#### [Direction]
Print out every line, exactly as written.

#### [Source excerpt]

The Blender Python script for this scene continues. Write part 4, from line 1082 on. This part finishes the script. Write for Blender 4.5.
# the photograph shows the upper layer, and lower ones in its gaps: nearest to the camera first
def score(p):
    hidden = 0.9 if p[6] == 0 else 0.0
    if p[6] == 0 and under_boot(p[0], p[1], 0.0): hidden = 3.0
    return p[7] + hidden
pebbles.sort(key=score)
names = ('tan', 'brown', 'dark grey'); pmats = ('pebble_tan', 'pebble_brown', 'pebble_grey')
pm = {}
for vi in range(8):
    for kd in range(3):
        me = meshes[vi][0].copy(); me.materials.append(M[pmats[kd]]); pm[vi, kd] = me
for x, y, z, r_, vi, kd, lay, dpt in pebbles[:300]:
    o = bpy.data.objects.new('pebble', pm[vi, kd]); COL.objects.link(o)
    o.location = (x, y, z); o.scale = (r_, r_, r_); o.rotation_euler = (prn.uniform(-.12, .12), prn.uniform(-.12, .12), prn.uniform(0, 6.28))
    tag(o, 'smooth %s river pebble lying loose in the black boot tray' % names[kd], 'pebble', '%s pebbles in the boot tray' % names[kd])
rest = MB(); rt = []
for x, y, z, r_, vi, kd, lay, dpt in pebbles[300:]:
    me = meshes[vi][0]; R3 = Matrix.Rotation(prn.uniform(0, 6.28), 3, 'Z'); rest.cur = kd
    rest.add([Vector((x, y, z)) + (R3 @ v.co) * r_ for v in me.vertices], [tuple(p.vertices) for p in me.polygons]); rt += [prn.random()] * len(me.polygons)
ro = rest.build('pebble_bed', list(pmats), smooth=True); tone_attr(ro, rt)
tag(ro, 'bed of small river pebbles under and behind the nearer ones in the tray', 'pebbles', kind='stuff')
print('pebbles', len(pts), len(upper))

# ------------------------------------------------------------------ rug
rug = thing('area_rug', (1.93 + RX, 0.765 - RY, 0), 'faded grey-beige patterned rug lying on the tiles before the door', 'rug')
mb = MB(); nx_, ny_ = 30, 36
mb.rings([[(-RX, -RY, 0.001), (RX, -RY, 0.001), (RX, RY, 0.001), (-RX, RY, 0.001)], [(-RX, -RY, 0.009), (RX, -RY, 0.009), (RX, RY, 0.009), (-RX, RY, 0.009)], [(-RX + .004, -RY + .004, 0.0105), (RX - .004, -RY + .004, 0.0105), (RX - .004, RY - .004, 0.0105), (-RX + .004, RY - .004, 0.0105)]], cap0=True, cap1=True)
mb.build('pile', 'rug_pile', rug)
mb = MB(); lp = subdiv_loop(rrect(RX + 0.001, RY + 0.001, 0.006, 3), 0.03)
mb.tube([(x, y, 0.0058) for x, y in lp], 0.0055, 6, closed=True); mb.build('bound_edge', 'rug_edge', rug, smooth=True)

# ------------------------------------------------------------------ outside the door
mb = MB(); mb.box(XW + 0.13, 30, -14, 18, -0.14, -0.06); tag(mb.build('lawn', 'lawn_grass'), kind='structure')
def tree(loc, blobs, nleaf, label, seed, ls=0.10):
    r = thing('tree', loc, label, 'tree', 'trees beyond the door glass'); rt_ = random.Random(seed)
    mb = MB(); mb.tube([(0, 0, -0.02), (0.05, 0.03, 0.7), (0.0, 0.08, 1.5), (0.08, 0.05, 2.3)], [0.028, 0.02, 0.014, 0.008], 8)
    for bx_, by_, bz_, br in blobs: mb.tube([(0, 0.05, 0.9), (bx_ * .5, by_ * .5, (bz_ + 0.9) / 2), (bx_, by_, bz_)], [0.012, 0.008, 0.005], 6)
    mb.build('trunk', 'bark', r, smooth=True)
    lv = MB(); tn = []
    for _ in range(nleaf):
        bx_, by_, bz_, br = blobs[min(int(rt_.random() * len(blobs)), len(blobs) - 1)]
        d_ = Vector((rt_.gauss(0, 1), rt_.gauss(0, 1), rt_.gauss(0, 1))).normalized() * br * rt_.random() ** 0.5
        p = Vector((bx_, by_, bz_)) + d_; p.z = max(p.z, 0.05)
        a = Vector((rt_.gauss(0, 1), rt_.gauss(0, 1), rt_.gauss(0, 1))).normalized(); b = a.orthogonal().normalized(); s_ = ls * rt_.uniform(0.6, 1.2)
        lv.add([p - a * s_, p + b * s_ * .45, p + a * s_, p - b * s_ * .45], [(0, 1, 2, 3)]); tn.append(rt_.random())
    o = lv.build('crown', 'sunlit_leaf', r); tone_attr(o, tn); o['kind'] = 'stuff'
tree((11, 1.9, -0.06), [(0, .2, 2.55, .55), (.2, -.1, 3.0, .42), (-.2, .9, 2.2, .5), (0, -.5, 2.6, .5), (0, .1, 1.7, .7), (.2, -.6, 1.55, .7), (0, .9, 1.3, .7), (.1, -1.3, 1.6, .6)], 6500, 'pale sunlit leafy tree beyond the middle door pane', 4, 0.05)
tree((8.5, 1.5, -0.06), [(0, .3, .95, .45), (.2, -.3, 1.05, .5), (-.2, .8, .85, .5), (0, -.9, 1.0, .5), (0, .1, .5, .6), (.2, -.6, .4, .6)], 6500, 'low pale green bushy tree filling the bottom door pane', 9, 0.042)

#### [The response]
The Blender Python script for this scene continues. Write part 4, from line 1082 on. This part finishes the script. Write for Blender 4.5.
# the photograph shows the upper layer, and lower ones in its gaps: nearest to the camera first
def score(p):
    hidden = 0.9 if p[6] == 0 else 0.0
    if p[6] == 0 and under_boot(p[0], p[1], 0.0): hidden = 3.0
    return p[7] + hidden
pebbles.sort(key=score)
names = ('tan', 'brown', 'dark grey'); pmats = ('pebble_tan', 'pebble_brown', 'pebble_grey')
pm = {}
for vi in range(8):
    for kd in range(3):
        me = meshes[vi][0].copy(); me.materials.append(M[pmats[kd]]); pm[vi, kd] = me
for x, y, z, r_, vi, kd, lay, dpt in pebbles[:300]:
    o = bpy.data.objects.new('pebble', pm[vi, kd]); COL.objects.link(o)
    o.location = (x, y, z); o.scale = (r_, r_, r_); o.rotation_euler = (prn.uniform(-.12, .12), prn.uniform(-.12, .12), prn.uniform(0, 6.28))
    tag(o, 'smooth %s river pebble lying loose in the black boot tray' % names[kd], 'pebble', '%s pebbles in the boot tray' % names[kd])
rest = MB(); rt = []
for x, y, z, r_, vi, kd, lay, dpt in pebbles[300:]:
    me = meshes[vi][0]; R3 = Matrix.Rotation(prn.uniform(0, 6.28), 3, 'Z'); rest.cur = kd
    rest.add([Vector((x, y, z)) + (R3 @ v.co) * r_ for v in me.vertices], [tuple(p.vertices) for p in me.polygons]); rt += [prn.random()] * len(me.polygons)
ro = rest.build('pebble_bed', list(pmats), smooth=True); tone_attr(ro, rt)
tag(ro, 'bed of small river pebbles under and behind the nearer ones in the tray', 'pebbles', kind='stuff')
print('pebbles', len(pts), len(upper))

# ------------------------------------------------------------------ rug
rug = thing('area_rug', (1.93 + RX, 0.765 - RY, 0), 'faded grey-beige patterned rug lying on the tiles before the door', 'rug')
mb = MB(); nx_, ny_ = 30, 36
mb.rings([[(-RX, -RY, 0.001), (RX, -RY, 0.001), (RX, RY, 0.001), (-RX, RY, 0.001)], [(-RX, -RY, 0.009), (RX, -RY, 0.009), (RX, RY, 0.009), (-RX, RY, 0.009)], [(-RX + .004, -RY + .004, 0.0105), (RX - .004, -RY + .004, 0.0105), (RX - .004, RY - .004, 0.0105), (-RX + .004, RY - .004, 0.0105)]], cap0=True, cap1=True)
mb.build('pile', 'rug_pile', rug)
mb = MB(); lp = subdiv_loop(rrect(RX + 0.001, RY + 0.001, 0.006, 3), 0.03)
mb.tube([(x, y, 0.0058) for x, y in lp], 0.0055, 6, closed=True); mb.build('bound_edge', 'rug_edge', rug, smooth=True)

# ------------------------------------------------------------------ outside the door
mb = MB(); mb.box(XW + 0.13, 30, -14, 18, -0.14, -0.06); tag(mb.build('lawn', 'lawn_grass'), kind='structure')
def tree(loc, blobs, nleaf, label, seed, ls=0.10):
    r = thing('tree', loc, label, 'tree', 'trees beyond the door glass'); rt_ = random.Random(seed)
    mb = MB(); mb.tube([(0, 0, -0.02), (0.05, 0.03, 0.7), (0.0, 0.08, 1.5), (0.08, 0.05, 2.3)], [0.028, 0.02, 0.014, 0.008], 8)
    for bx_, by_, bz_, br in blobs: mb.tube([(0, 0.05, 0.9), (bx_ * .5, by_ * .5, (bz_ + 0.9) / 2), (bx_, by_, bz_)], [0.012, 0.008, 0.005], 6)
    mb.build('trunk', 'bark', r, smooth=True)
    lv = MB(); tn = []
    for _ in range(nleaf):
        bx_, by_, bz_, br = blobs[min(int(rt_.random() * len(blobs)), len(blobs) - 1)]
        d_ = Vector((rt_.gauss(0, 1), rt_.gauss(0, 1), rt_.gauss(0, 1))).normalized() * br * rt_.random() ** 0.5
        p = Vector((bx_, by_, bz_)) + d_; p.z = max(p.z, 0.05)
        a = Vector((rt_.gauss(0, 1), rt_.gauss(0, 1), rt_.gauss(0, 1))).normalized(); b = a.orthogonal().normalized(); s_ = ls * rt_.uniform(0.6, 1.2)
        lv.add([p - a * s_, p + b * s_ * .45, p + a * s_, p - b * s_ * .45], [(0, 1, 2, 3)]); tn.append(rt_.random())
    o = lv.build('crown', 'sunlit_leaf', r); tone_attr(o, tn); o['kind'] = 'stuff'
tree((11, 1.9, -0.06), [(0, .2, 2.55, .55), (.2, -.1, 3.0, .42), (-.2, .9, 2.2, .5), (0, -.5, 2.6, .5), (0, .1, 1.7, .7), (.2, -.6, 1.55, .7), (0, .9, 1.3, .7), (.1, -1.3, 1.6, .6)], 6500, 'pale sunlit leafy tree beyond the middle door pane', 4, 0.05)
tree((8.5, 1.5, -0.06), [(0, .3, .95, .45), (.2, -.3, 1.05, .5), (-.2, .8, .85, .5), (0, -.9, 1.0, .5), (0, .1, .5, .6), (.2, -.6, .4, .6)], 6500, 'low pale green bushy tree filling the bottom door pane', 9, 0.042)